Tourism hit without oil spill

| 15 November 2000 22:29 IST

River Princess, the ship grounded near the Goa beach, continues to hound upon the tourism industry here, though oil spill has stopped a month ago, affecting the market tremendously in North Goa.

While hoteliers claim that the famous Candolim-Calangute-Baga beach is all clean with no oil patches visible anywhere around the ship, the state authorities are not still coming forward with a clear picture.

"We will conduct fresh inspection this week", informs North Goa Collector Sanjiv Khirwar, the nodal authority appointed by the erstwhile coalition government led by Francisco Sardinha for removing oil from the ship.

The Coast Guard, who is the central co-ordinating authority in case of such oil spills, has officially pulled out of this issue over a month ago as Sardinha, in collusion with the ship owner Anil Salgaonkar, allegedly sidelined them completely.

Manohar Parrikar, who has taken over as the chief minister of the BJP government on 24 October after withdrawing their support to Sardinha's coalition, now promises to review the whole issue while also pursuing a criminal case of public nuisance and danger to life and property filed against Salgaonkar.

The 266 metre long ore carrier, which was anchored near Vasco harbour two years ago without being registered or insured, got drifted away towards Candolim on the night of 6 June with rough stormy monsoon winds and got grounded hardly 100 metres away from the beachline with a ruptured bottom.

While the state authorities as well as Salgaonkar preferred to sit with their fingers crossed over it for three months, the Coast Guard witnessed the oil spilling out from 5 September. Instead of putting in efforts wholeheartedly, the authorities allowed the owner to remove the oil in a very secretive manner, without even allowing the Coast Guard to monitor it.

"It is not possible to remove the oil completely, but we can only minimise the effect", says Khirwar, informing that around 40 tonnes of oil was removed. With the engine room filled with water, the coast guard suspects that at least around 15 tonnes should be left over.

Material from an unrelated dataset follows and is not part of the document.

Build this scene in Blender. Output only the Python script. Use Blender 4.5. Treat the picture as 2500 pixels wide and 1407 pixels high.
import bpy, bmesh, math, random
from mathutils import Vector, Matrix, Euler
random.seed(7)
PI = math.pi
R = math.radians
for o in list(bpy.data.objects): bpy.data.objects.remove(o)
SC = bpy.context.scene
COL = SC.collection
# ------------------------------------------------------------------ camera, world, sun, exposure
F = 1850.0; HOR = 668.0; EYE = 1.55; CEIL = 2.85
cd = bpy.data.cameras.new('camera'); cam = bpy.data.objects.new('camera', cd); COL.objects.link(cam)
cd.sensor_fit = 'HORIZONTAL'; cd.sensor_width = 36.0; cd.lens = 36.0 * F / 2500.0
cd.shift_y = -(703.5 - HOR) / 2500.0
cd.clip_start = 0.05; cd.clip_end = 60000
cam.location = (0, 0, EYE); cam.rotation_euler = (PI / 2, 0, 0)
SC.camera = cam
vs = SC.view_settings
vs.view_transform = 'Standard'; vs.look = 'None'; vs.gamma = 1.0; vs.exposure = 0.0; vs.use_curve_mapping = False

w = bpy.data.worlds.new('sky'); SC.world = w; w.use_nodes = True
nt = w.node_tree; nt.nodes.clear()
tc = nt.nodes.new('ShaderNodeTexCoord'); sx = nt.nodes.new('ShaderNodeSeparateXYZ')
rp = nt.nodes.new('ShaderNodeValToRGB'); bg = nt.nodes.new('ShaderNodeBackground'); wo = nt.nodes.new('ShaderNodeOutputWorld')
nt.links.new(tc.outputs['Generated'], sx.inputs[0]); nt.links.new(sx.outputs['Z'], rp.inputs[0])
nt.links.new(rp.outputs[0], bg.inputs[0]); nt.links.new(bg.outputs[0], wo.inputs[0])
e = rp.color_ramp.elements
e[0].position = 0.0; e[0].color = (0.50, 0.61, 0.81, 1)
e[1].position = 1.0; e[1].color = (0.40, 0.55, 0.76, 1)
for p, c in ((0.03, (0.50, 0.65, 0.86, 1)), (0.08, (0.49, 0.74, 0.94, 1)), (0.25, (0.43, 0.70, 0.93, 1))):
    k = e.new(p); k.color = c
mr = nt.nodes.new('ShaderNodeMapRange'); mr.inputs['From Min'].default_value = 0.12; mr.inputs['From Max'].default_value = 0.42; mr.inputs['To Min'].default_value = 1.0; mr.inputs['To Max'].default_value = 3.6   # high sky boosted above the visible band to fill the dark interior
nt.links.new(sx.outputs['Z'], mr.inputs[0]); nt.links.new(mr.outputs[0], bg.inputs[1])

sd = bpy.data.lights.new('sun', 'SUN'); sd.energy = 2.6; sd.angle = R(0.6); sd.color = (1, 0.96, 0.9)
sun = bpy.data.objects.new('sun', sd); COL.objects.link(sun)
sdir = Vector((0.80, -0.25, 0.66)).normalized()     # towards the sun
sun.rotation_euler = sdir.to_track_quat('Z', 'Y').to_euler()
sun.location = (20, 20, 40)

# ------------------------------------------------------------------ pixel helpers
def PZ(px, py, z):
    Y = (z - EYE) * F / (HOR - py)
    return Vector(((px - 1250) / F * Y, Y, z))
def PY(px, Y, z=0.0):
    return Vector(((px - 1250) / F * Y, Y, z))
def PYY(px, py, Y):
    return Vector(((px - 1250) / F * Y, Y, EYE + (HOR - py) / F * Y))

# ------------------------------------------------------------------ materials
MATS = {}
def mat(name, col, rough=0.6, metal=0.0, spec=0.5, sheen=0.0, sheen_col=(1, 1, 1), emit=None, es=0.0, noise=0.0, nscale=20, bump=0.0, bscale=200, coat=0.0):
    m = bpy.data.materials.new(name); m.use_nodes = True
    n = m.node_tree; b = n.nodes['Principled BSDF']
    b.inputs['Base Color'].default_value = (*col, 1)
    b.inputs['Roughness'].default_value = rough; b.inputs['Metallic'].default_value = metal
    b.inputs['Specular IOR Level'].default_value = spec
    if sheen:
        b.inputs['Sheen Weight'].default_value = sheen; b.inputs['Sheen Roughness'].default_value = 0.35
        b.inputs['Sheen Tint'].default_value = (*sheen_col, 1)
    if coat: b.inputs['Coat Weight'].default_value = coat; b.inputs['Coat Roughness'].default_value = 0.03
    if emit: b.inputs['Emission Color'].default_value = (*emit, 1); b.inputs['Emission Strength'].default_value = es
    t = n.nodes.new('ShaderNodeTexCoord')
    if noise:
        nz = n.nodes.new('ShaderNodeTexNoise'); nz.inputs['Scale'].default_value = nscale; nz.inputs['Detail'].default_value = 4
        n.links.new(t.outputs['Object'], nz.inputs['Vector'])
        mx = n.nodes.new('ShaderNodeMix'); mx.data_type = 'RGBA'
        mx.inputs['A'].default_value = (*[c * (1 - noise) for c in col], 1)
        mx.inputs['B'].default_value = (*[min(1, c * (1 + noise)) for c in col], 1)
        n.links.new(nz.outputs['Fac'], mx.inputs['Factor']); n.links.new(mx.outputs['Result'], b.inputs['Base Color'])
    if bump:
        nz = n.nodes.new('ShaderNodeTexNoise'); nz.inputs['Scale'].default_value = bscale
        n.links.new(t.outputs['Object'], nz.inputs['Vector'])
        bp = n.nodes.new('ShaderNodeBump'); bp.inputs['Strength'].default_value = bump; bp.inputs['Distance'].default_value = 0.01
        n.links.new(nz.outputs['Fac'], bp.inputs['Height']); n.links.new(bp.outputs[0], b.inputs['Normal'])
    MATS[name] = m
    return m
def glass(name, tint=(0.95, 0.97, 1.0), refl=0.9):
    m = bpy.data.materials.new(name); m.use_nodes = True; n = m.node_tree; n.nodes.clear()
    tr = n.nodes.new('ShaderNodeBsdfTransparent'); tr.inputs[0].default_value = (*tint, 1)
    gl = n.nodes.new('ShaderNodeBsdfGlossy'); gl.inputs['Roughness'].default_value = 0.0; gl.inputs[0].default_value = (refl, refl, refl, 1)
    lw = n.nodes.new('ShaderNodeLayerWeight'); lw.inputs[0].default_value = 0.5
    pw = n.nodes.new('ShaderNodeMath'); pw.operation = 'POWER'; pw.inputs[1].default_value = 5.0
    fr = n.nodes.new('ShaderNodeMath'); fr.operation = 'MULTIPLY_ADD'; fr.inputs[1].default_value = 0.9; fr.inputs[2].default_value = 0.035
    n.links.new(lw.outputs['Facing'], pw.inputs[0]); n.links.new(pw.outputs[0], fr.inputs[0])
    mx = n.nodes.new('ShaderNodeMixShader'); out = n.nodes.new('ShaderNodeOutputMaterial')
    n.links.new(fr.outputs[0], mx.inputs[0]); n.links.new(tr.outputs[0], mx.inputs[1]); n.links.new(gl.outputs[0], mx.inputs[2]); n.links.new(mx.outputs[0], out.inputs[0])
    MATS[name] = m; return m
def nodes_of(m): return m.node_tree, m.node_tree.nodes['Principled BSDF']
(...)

"There has been no oil spin witnessed for almost a month now", confirms V S R Murthy, the Coast Guard commandant, who however also states that the condition of the ship is deteriorating fast as it has developed a big hole on the starboard side.

"I don't think tourists should get panic as the oil spill is totally under control", says Khirwar, flaying the fears expressed by several hoteliers along the belt that foreigners are either cancelling their bookings or shifting to South Goa.

According to the Travel and Tourism Association, no bookings of charter flights or otherwise are cancelled. "But our main worry is whether the government plans to toe it away or break it on the shore after the season gets over in April", says S V Balaram, president of the Travel and Tourism Association of Goa.

Information reveals that toeing the ship away would cost not less than Rs 10 crore while breaking it on the shore could cost half of it. While the decision is now left to the authorities, the officials wonder whether the debt-ridden state is in a position to shell out such a big amount.

"It will spell doom for the hoteliers as well as the shack owners along the beach if they cut it there itself", says Balaram, fearing that the next season may witness a black beach if 30,000 tonnes of steel is welded and cut on the shore.

The reaction of the western countries like UK, Germany, Finland etc in this regard however would be known only after the delegates gone to attend the World Trade Mart in London arrive here by the end of the week.

Meanwhile, with the alleged nexus between the ship owner and the erstwhile government being broken now with a fall of the coalition government, it has to be seen whether the new BJP government takes up a challenge to save the tourism industry, for the next season.